The territorial split

The most effective families divide the labour. The applicant takes the creative territory: tutors, studio access, technician cover, the questions from the open day checklist, and above all the current students, who answer differently when parents are not adjacent. Encourage yours to peel off and do this solo.

The parent takes the costed territory, which is genuinely where you add value:

  • Accommodation, in numbers. Real weekly rents across the range (not the show flat), what the accommodation guarantee actually promises for offer-holders, contract lengths, and what happens if they come through Clearing.
  • The hidden course costs. Materials, printing, studio fees, compulsory trips. Creative degrees carry running costs other degrees do not; departments answer this question honestly when asked directly.
  • Support services. Mental health provision and its waiting times, disability support processes if relevant, hardship funds. The quality of the answer tells you about the institution’s honesty as much as its provision.
  • Logistics. Transport home, part-time work availability, campus safety at night, where the nearest supermarket actually is.

Then compare notes on the way home, while it is fresh. Two observers with different briefs see a full picture; two people on the same tour see one.
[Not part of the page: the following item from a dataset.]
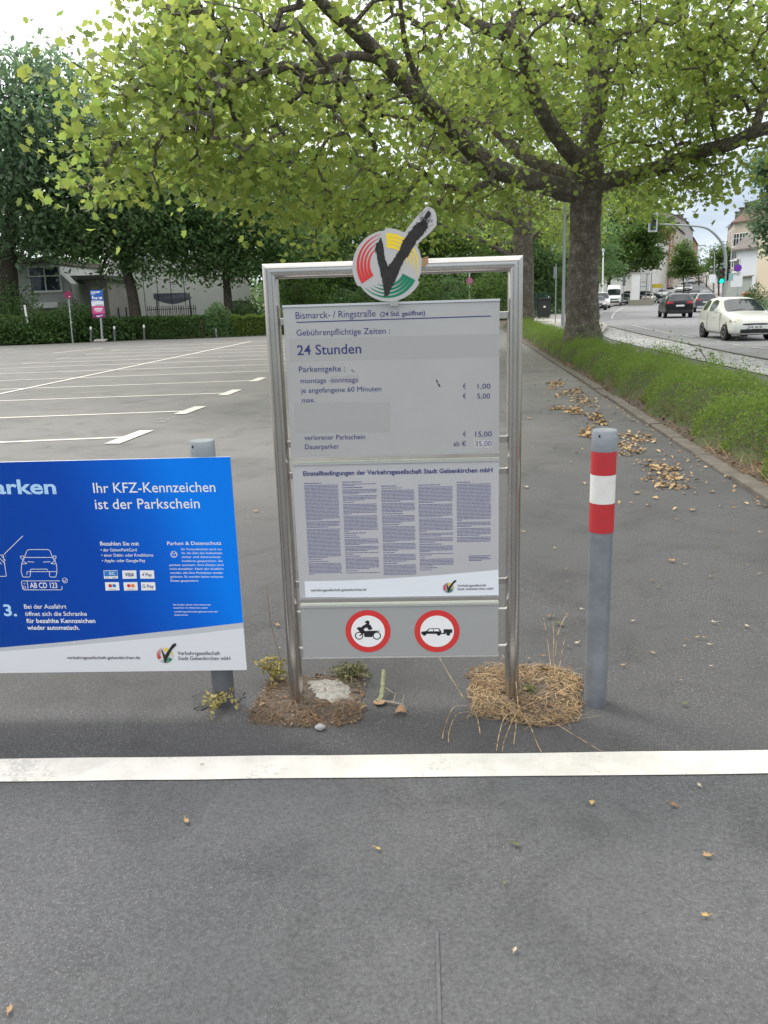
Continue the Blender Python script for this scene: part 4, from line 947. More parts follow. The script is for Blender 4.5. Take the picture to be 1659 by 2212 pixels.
broad('dark leaning tree in front of the white building, boughs over the house', 295,706,48, [(287,640),(272,580),(257,525),(240,450)], [(230,500,3,1.6,40),(150,505,2.6,1.0,24),(180,470,3.2,2.0,40),(300,440,3,2.4,40),(260,390,3.4,2.4,40),(300,590,1.6,1.0,16),(330,540,1.9,1.4,18),(215,600,1.0,.5,5),(350,470,2.2,2,26),(320,370,2.4,1.8,22),(290,640,1.3,.9,12)], dl, .21, 42, .36, seed=3)
broad('round dark green tree with a grey trunk behind the trimmed bush', 494,703,49.5, [(492,650),(488,590),(486,540)], [(440,520,2.8,2.0,42),(350,500,2.2,1.2,22),(545,620,1.6,.8,16),(530,510,2.8,2.2,44),(480,440,3.2,2.6,54),(400,440,2.4,2,30),(560,430,2.6,2.4,36),(500,360,2.6,2,28),(410,590,1.5,.8,14),(560,580,1.9,1.1,20),(430,360,2.2,1.6,18),(620,500,2.2,2.2,30)], dl, .21, 42, .3, seed=4)
broad('tall slender tree behind the steel frame of the sign, pale trunk', 640,690,56, [(636,600),(634,500),(632,420)], [(630,560,2.4,1.8,30),(660,480,2.6,2.4,40),(610,420,2.4,2.4,34),(690,560,2.2,2,28),(650,620,2.2,1.1,22),(640,350,2.2,2,20)], ml, .22, 40, .22, seed=5)
broad('bushy green tree behind the emblem of the sign', 720,690,60, [(722,620),(724,540),(726,470)], [(720,540,3,2.2,44),(780,500,3,2.6,46),(740,440,2.8,2.4,36),(700,620,3,1.5,34),(800,610,2.6,1.4,30),(770,380,2.4,2,22)], dl, .24, 40, .25, seed=6)
broad('tree with sunlit yellow-green sprays between the emblem and the plane trees', 905,690,64, [(904,620),(902,540),(900,480)], [(870,560,2.8,2.2,40),(940,540,3,2.4,44),(900,470,3,2.4,36),(1000,580,2.8,2.2,40),(850,630,2.6,1.3,26),(960,630,3,1.3,34)], ml, .25, 40, .26, seed=7)
broad('tall dark tree far behind the second plane tree', 1050,684,72, [(1050,600),(1052,500)], [(1040,560,3.4,2.6,44),(1090,600,3.2,2.2,40),(1060,480,3.2,2.8,36),(1150,600,3,2.4,34),(1190,560,3,3,36),(1190,640,2.6,1.5,24)], dl, .28, 38, .28, seed=8)
broad('yellow-green tree just left of the big plane trunk, street side', 1185,676,80, [(1186,600),(1188,520)], [(1180,520,3.6,3,44),(1195,440,3.6,3,36),(1160,600,3,1.8,28),(1210,600,3,2.4,34)], ml, .30, 38, .28, seed=9, group='trees along the left side of the street')
broad('dark tree beside the street lamp, left of the parked white van', 1312,655,130, [(1316,600),(1318,540),(1322,480)], [(1320,520,4.4,4.4,60),(1340,460,4.8,4.4,60),(1300,440,4.8,4.4,54),(1366,510,3.6,3.2,40),(1296,570,3.6,3.0,38),(1335,570,3.2,1.9,26),(1366,430,3.6,3.2,32)], ml, .32, 40, .3, seed=10, group='trees along the left side of the street')
broad('dark round tree behind the parked cars at the left kerb', 1268,660,112, [(1284,600),(1286,560)], [(1284,570,3.8,3.0,46),(1270,510,4,4,46)], dl, .3, 38, .26, seed=11, group='trees along the left side of the street')
broad('feathery pale green tree drooping over the white wall', 1372,650,122, [(1374,590),(1376,540)], [(1385,540,3.2,2.6,40),(1405,500,2.8,2.2,28),(1375,490,3.2,2.6,30),(1410,555,2,1.6,16),(1352,545,3,2.2,26)], ml, .34, 36, .26, seed=12, group='trees along the left side of the street')
broad('young cone shaped street tree between the parked cars and the grey house', 1478,624,150, [(1477,600),(1477,570)], [(1478,580,2.4,1.9,26),(1477,560,1.9,2,20),(1479,540,1.1,1.6,12),(1466,590,2,1.2,14),(1490,590,2,1.2,14)], ml, .34, 34, .14, seed=13, group='trees along the street')
broad('bare brownish treetop behind the young street tree', 1510,622,190, [(1509,590),(1508,560)], [(1505,560,1.8,2.8,8),(1516,575,2,2,8)], gl, .3, 12, .2, seed=14, group='trees along the street')
broad('small green tree at the end of the street', 1526,626,180, [(1526,610),(1526,595)], [(1522,598,3,2,26),(1536,590,2.6,2.2,24),(1512,606,2.4,1.4,14)], ml, .36, 32, .16, seed=15, group='trees along the street')
broad('thin tree behind the mast of the traffic lights', 1553,632,140, [(1553,600),(1553,560)], [(1552,570,2,2.6,24),(1556,545,1.4,1.8,12),(1549,600,1.6,1.6,12)], ml, .32, 30, .15, seed=16, group='trees along the street')
broad('tall grey-green street tree at the right edge of the photo', 1735,690,36, [(1735,600),(1722,480),(1715,400)], [(1680,450,.95,1.5,36),(1668,360,.7,.7,14),(1700,330,1.2,1.2,30),(1740,400,1.6,1.6,44),(1672,520,.5,.4,8),(1760,300,1.6,1.4,40)], gl, .15, 40, .2, seed=17, group='trees along the street', spread=.28)
# wooded ground far behind: reads as one dark mass
rg = np.random.default_rng(21); C = []
for k in range(3200):
    x = rg.uniform(-75,14); y = rg.uniform(78,100)+abs(x)*.05; C.append((x,y,rg.uniform(0,1)**.8*(8.5+2.5*math.sin(x*.35)+1.6*math.sin(x*.9))))
C = np.repeat(np.array(C),16,axis=0); C += rg.normal(size=C.shape)*.9
o = link_mesh('distant_woods', np_mesh('distant_woods', leaves(C,.5,RHOMB,.5), 4), dark_leaf); tag(o, kind='stuff')

# ---- hedges and bushes
def hedge_mesh(pts_fn, n, size, rg, up=.4):
    C = np.array([pts_fn(rg) for k in range(n)]); return np_mesh('foliage', leaves(C,size,OVAL,0,up,rg=rg), 6)
hedge_leaf = leafmat('hedge_leaf', (.068,.118,.020), (.17,.225,.05), (.36,.48,.08), .44)
hedge_core = M('hedge_core', (.055,.075,.025), .95, var=(14,(.08,.075,.035),.4,.7), bump=(40,1))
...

How to read what you are shown

A little prospectus scepticism travels well: the day is still choreographed, just less so than an open day. Useful tells: whether current students volunteer enthusiasm or produce it on request, whether studios show real mess and work-in-progress or suspicious tidiness, how tutors talk about students in the third person (fondly, specifically, or not at all), and how any question about weaknesses is handled. A department that says “our building is tired but our contact hours are the best in the region” has told you something trustworthy in both halves. The Insider’s guide to prospectus language is worth reading on the train there.

The hard part: whose decision it is

You will come away with a preference. Possibly a strong one, possibly financially reasoned, possibly correct. Offer it once, with its reasoning, and then let it lose gracefully if it loses, because the strongest predictor of a good first term is the student owning the choice. The most useful sentence a parent can deploy after an offer-holder day is not “I think you should pick X”; it is “what did you see today that changed anything?” Interrogate reasoning, fund the railcard for a second visit if they are torn, and remember that a choice made on tutors, cohort and studio access is a good choice even when the other option had the name your colleagues would recognise.

The decision framework the two of you can work through together is here. Bring biscuits to the conversation; it goes better.

Quickfire answers.

Common questions about parents.

What is the difference between an open day and an offer-holder day?

Open days sell to everyone; offer-holder days court people the university has already chosen. Expect smaller groups, actual course tutors, subject-specific sessions and better honesty, because the department is now closing a deal rather than filling a funnel.

Should parents attend offer-holder days?

Usually yes, and universities expect it: many run parallel parent sessions on finance and accommodation. The useful split is territorial: applicants take the studio and tutors; parents take costs, housing and logistics, then compare notes on the train home.

What questions should a parent ask?

The costed ones: real accommodation prices and guarantee terms, hidden course costs (materials, trips, printing), support services waiting times, and safety practicalities. Leave curriculum and creative questions to your applicant, in their own voice.

What if my child comes away wanting the "wrong" university?

Interrogate the reasoning, not the conclusion: ask what evidence moved them. A choice grounded in tutors, facilities and cohort deserves support even if the brand impresses your colleagues less. They are the one attending.